DATA
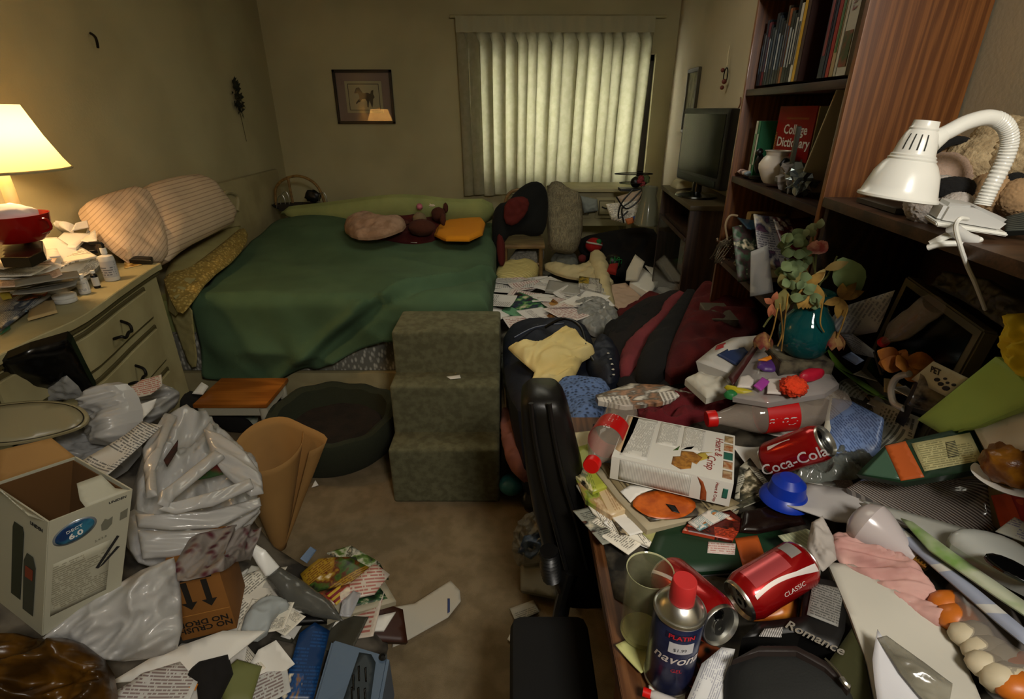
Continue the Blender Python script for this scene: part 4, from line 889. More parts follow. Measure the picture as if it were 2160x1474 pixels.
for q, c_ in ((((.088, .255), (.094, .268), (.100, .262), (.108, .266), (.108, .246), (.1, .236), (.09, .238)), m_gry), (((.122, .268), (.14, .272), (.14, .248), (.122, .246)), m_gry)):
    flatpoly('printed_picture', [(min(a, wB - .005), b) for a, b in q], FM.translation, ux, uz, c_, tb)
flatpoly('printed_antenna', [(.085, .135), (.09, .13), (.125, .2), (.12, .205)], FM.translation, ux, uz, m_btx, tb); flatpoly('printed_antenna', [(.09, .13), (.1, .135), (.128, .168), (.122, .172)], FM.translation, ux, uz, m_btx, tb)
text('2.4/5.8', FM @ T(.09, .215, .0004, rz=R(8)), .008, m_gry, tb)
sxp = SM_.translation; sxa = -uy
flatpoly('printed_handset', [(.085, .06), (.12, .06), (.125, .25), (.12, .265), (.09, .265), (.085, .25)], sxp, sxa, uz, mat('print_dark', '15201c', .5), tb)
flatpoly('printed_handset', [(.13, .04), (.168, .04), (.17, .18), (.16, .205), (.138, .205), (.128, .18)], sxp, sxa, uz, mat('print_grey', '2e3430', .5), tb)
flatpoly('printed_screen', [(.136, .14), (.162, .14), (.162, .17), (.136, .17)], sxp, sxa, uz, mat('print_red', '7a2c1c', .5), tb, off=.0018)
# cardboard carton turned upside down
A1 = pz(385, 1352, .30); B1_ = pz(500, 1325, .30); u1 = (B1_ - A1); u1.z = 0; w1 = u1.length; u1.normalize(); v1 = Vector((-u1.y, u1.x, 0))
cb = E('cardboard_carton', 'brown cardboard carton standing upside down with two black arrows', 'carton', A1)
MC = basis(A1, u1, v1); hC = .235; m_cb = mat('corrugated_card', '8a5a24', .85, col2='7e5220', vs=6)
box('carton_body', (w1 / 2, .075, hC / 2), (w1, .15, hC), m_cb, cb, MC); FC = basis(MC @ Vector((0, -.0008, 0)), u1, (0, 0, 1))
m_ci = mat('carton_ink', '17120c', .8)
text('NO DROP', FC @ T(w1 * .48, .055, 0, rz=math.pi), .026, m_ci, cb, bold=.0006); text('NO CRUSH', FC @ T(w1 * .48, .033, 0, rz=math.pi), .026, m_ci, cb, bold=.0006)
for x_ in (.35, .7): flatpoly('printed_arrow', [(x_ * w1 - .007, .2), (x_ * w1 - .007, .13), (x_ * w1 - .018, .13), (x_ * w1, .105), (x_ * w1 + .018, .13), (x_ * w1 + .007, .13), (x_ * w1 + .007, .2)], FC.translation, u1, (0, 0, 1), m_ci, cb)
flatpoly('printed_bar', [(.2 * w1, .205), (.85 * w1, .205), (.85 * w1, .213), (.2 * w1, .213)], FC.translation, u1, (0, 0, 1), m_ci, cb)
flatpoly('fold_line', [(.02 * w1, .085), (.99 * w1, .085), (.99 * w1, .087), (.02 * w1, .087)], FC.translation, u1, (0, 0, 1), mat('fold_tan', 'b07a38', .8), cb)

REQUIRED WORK
Write out the whole listing again, exactly, with no pictures.

RESPONSE
Continue the Blender Python script for this scene: part 4, from line 889. More parts follow. Measure the picture as if it were 2160x1474 pixels.
for q, c_ in ((((.088, .255), (.094, .268), (.100, .262), (.108, .266), (.108, .246), (.1, .236), (.09, .238)), m_gry), (((.122, .268), (.14, .272), (.14, .248), (.122, .246)), m_gry)):
    flatpoly('printed_picture', [(min(a, wB - .005), b) for a, b in q], FM.translation, ux, uz, c_, tb)
flatpoly('printed_antenna', [(.085, .135), (.09, .13), (.125, .2), (.12, .205)], FM.translation, ux, uz, m_btx, tb); flatpoly('printed_antenna', [(.09, .13), (.1, .135), (.128, .168), (.122, .172)], FM.translation, ux, uz, m_btx, tb)
text('2.4/5.8', FM @ T(.09, .215, .0004, rz=R(8)), .008, m_gry, tb)
sxp = SM_.translation; sxa = -uy
flatpoly('printed_handset', [(.085, .06), (.12, .06), (.125, .25), (.12, .265), (.09, .265), (.085, .25)], sxp, sxa, uz, mat('print_dark', '15201c', .5), tb)
flatpoly('printed_handset', [(.13, .04), (.168, .04), (.17, .18), (.16, .205), (.138, .205), (.128, .18)], sxp, sxa, uz, mat('print_grey', '2e3430', .5), tb)
flatpoly('printed_screen', [(.136, .14), (.162, .14), (.162, .17), (.136, .17)], sxp, sxa, uz, mat('print_red', '7a2c1c', .5), tb, off=.0018)
# cardboard carton turned upside down
A1 = pz(385, 1352, .30); B1_ = pz(500, 1325, .30); u1 = (B1_ - A1); u1.z = 0; w1 = u1.length; u1.normalize(); v1 = Vector((-u1.y, u1.x, 0))
cb = E('cardboard_carton', 'brown cardboard carton standing upside down with two black arrows', 'carton', A1)
MC = basis(A1, u1, v1); hC = .235; m_cb = mat('corrugated_card', '8a5a24', .85, col2='7e5220', vs=6)
box('carton_body', (w1 / 2, .075, hC / 2), (w1, .15, hC), m_cb, cb, MC); FC = basis(MC @ Vector((0, -.0008, 0)), u1, (0, 0, 1))
m_ci = mat('carton_ink', '17120c', .8)
text('NO DROP', FC @ T(w1 * .48, .055, 0, rz=math.pi), .026, m_ci, cb, bold=.0006); text('NO CRUSH', FC @ T(w1 * .48, .033, 0, rz=math.pi), .026, m_ci, cb, bold=.0006)
for x_ in (.35, .7): flatpoly('printed_arrow', [(x_ * w1 - .007, .2), (x_ * w1 - .007, .13), (x_ * w1 - .018, .13), (x_ * w1, .105), (x_ * w1 + .018, .13), (x_ * w1 + .007, .13), (x_ * w1 + .007, .2)], FC.translation, u1, (0, 0, 1), m_ci, cb)
flatpoly('printed_bar', [(.2 * w1, .205), (.85 * w1, .205), (.85 * w1, .213), (.2 * w1, .213)], FC.translation, u1, (0, 0, 1), m_ci, cb)
flatpoly('fold_line', [(.02 * w1, .085), (.99 * w1, .085), (.99 * w1, .087), (.02 * w1, .087)], FC.translation, u1, (0, 0, 1), mat('fold_tan', 'b07a38', .8), cb)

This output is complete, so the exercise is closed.